For years, three books by Helen Hoover have sat on my bookshelves next to volumes written by Sigurd Olson. The books by Olson are tattered and dog-eared. I had not even opened Hoover’s books until this summer.
On my way to the Grand Marais area in July, I decided to take along The Gift of the Deer, Hoover’s narrative describing a white-tailed buck who came into their yard starving. A few pages into it and I was hooked.
Helen and her husband, Adrian, rather impulsively moved into a rustic cabin along the Gunflint Trail in the 1950’s, leaving their lives and careers in Chicago behind.
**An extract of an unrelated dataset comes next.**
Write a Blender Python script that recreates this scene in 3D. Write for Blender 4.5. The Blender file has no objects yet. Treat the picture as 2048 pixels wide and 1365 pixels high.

While they admired the region on several trips, they were ill-prepared to live year-round in a remote area well before conveniences like electricity were available.
Helen was a metallurgist and Adrian was a commercial art director before their move. After the move, they spent nearly full-time conducting daily tasks to survive while immersing themselves in the sights and experiences of the northwoods. Their previous education and work experience did not fully prepare them to convert sheds into chicken coops or fend off bears. Helen mistook a jar left in the cabin they bought for enough flour to make many loaves of bread. It was actually cornstarch. Fortunately, the grocer in Grand Marais, fifty miles away, sent them the barrel of flour he knew they would need to get through the winter, and Helen quickly learned to bake bread.
The Gift of the Deer is a touching description of their journey restoring the buck’s health and watching him and subsequent generations of his family.
Next, I read A Place in the Woods, which describes their first year. If you ever wondered what it would be like to live off the grid 1950s style in Northern Minnesota, Hoover’s book will enlighten and entertain you. Their resilience and ability to improvise is impressive. While she occasionally catches herself slipping into anthropomorphism and teleology, and I would argue she sometimes becomes a bit sentimental, she is a keen observer.
Reading Hoover’s books have reminded me how to observe closely. Even a common mouse looks different to me now. She also provides a domestic perspective that I have not found in Sigurd Olson’s books or many other northwoods descriptions. In addition, she provides an environmentalist’s perspective, including a warning against DDT at the same time Rachel Carson was writing Silent Spring.
Fortunately, several of Hoover’s books are still in print through the University of Minnesota Press, including her children’s book The Great Wolf and the Good Woodsman, which is illustrated by Betsy Bowen. And if you are in the area, Chik-Wauk Museum and Nature Center, located at the end of the Gunflint Trail, has an interesting exhibit on the Hoovers.